I would think that your children would have been, or continued to be, emotionally harmed if you had stayed with your Ex. So even if you are having regrets from your own POV then think around how things are much better for your children.

Sometimes after ending a relationship it is better to spend some time alone in order to clarify what you want from your life and perhaps build up your self esteem.

Maybe start by generally widening your social circle, make new friends, either through your work, children's school mums or Church socials. Maybe join an exercise class. I believe there are a few Christian dating sites. Persevere.

This isn't exactly theological advice! Sorry! But I do think if your ex is an atheist and your faith is important to you that you would be incompatible to try to rekindle your relationship anyway. If he was emotionally abusive this is definitely somewhere he will put your beliefs down.

AnnieOH1 · 28/06/2019 17:05

@ruralliving19 - you are a beautiful daughter of God raising two more beautiful children - please don't ever forget that. He has a plan for you that means your absolute happiness one day, the journey can be rough but that doesn't mean we should give up or settle for second best.

I think the best way forward would be for you to stick a pin in relationships for now and concentrate on your family. Pray always to ask for His help, organize your time and space, keep a gratitude journal, maybe do some acts of random kindness (they need not be costly or big). Take some time out to appreciate the beauty of the world around you - I get that might be harder than it looks in London so maybe just buy a bunch of flowers or plant a window box or something.

Most of all remember He cares and so does the rest of your church. Be beautiful on the inside and out (rather than bogged down by these thoughts of your ex) and when the time is right you'll meet someone worthy of you.

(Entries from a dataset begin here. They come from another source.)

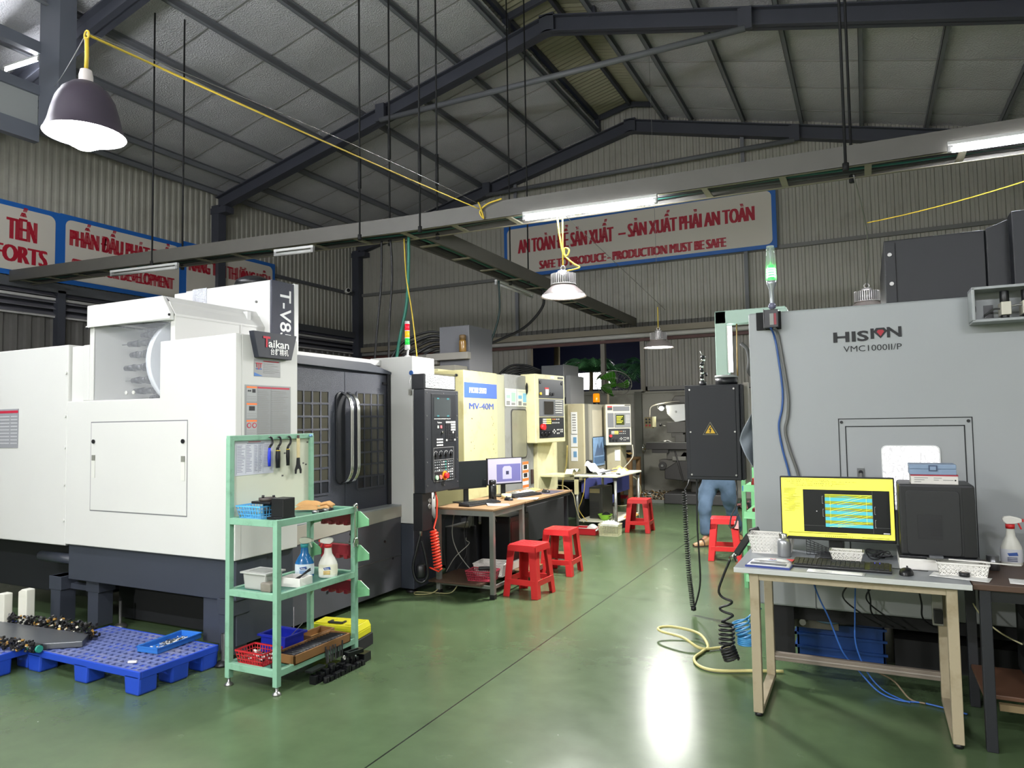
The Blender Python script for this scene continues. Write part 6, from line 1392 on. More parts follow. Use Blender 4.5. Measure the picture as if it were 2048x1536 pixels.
def basket(name, label, loc, rz, W, D, Hh, m, group=None, hole='tri', taper=0.86, open_m=None):
    """moulded basket: a floor, four pierced walls and a rolled rim"""
    t = thing(name, label, 'basket', loc, rz, group)
    b = B(); k = taper; th = 0.003
    b.box(-W / 2 * k, W / 2 * k, -D / 2 * k, D / 2 * k, 0, 0.004, m)
    def wall(p0, p1, q0, q1, nx, nz):
        # p = bottom corners, q = top corners; pierced by leaving gaps between ribs
        p0, p1, q0, q1 = map(Vector, (p0, p1, q0, q1))
        P = lambda u, v: p0.lerp(p1, u).lerp(q0.lerp(q1, u), v)
        for i in range(nx + 1):
            b.bar(P(i / nx, 0), P(i / nx, 1), 0.0035, 0.004, m)
        for j in range(nz + 1):
            b.bar(P(0, j / nz), P(1, j / nz), 0.004, 0.0035 if 0 < j < nz else 0.008, m)
        if hole == 'tri':
            for i in range(nx):
                for j in range(nz):
                    b.bar(P(i / nx, j / nz), P((i + 1) / nx, (j + 1) / nz), 0.003, 0.004, m); b.bar(P((i + 1) / nx, j / nz), P(i / nx, (j + 1) / nz), 0.003, 0.004, m)
    z0 = 0.003
    cb = [(-W / 2 * k, -D / 2 * k, z0), (W / 2 * k, -D / 2 * k, z0), (W / 2 * k, D / 2 * k, z0), (-W / 2 * k, D / 2 * k, z0)]
    ct = [(-W / 2, -D / 2, Hh), (W / 2, -D / 2, Hh), (W / 2, D / 2, Hh), (-W / 2, D / 2, Hh)]
    s = 0.022
    for i in range(4):
        j = (i + 1) % 4; L = W if i % 2 == 0 else D
        wall(cb[i], cb[j], ct[i], ct[j], max(2, round(L / s)), max(2, round(Hh / s)))
    b.build('body', t)
    b = B()
    for i in range(4):
        j = (i + 1) % 4; b.bar(ct[i], ct[j], 0.01, 0.008, m)
    b.build('rim', t)
    return t
WB = 'white pierced baskets on the pale desk'
basket('plastic_basket', 'larger white pierced basket at the far left corner of the pale desk', (-0.515, 4.36, ZT), 0.0, 0.235, 0.16, 0.10, WHITEPL, WB)
basket('plastic_basket', 'white pierced basket under the yellow screen', (-0.12, 4.16, ZT), 0.0, 0.155, 0.09, 0.065, WHITEPL, WB, taper=0.78)
basket('plastic_basket', 'white pierced basket holding rods, in front of the computer tower', (0.385, 4.06, ZT), -0.02, 0.21, 0.10, 0.06, WHITEPL, WB, taper=0.9)
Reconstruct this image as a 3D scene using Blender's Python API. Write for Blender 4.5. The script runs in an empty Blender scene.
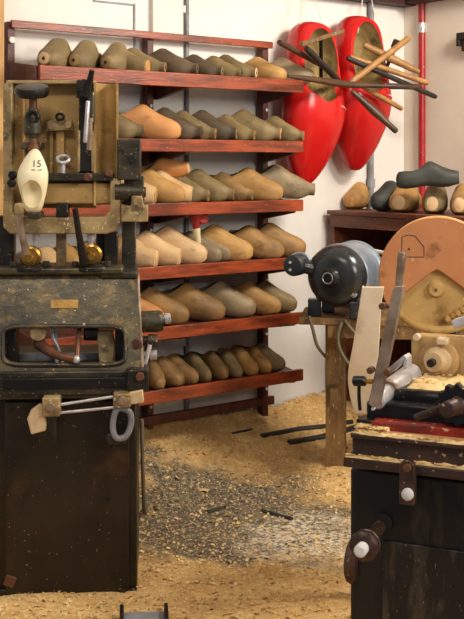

Mumanon72 · 29/06/2019 09:34

The bible says do not be unequally yoked - do not marry non believers but if you already married to a non believer then do not divorce them.

2 Corinthians 6:14 Do not be yoked together with unbelievers. For what do righteousness and wickedness have in common? Or what fellowship can light have with darkness?

1 Corinthians 7:12-14 If any brother has a wife who is not a believer and she is willing to live with him, he must not divorce her. And if a woman has a husband who is not a believer and he is willing to live with her, she must not divorce him. For the unbelieving husband has been sanctified through his wife, and the unbelieving wife has been sanctified through her believing husband.

I know there are feelings of doubt and I think this is pretty normal and I have had similar feelings about my sons father (we weren’t married and I became a believer 5 years ago, we split 6 and a half years ago) but it’s not right to go back to non believers. Unequally yoked marriages/relationships are hard and you will always have to compromise your faith. I also wouldn’t go back to somebody like that who treated me badly if I didn’t have to! Being single is hard. I’ve been single most of the 6 and a half years I have been split from my sons father but it’s for the best.
I don’t think God is punishing you. I think you are just dealing with the consequences of the relationship failing, divorce and sin (even if it wasn’t your fault). Very normal feelings and thoughts but definitely shouldn’t be pursued?
Hugs

ruralliving19 · 03/07/2019 12:02

@Mumanon72, it was the not divorcing a non-believer that got me in a tangle, because it was very much my decision to split up. However, I'm pretty sure that he doesn't want me back now, so maybe it's okay!

@AnnieOH1, thank you, those were beautiful words and I do try to remember that God loves me but sometimes it's hard to feel it, I know I have barriers up. I read a Christian book once that reminded women that we're all princesses, we're the daughters of the King, and we should hold our heads up high. That made me smile, I should try to remember that.

I do definitely believe that mothering my girls as best I can is a key part of God's calling for me in this season of my life. But sometimes it is lonely because I don't really have many friends close by and I wish I had a partner to share things with. I have to say I don't miss the sexual side of relationships, which I'm grateful for as that would be a challenge if I did.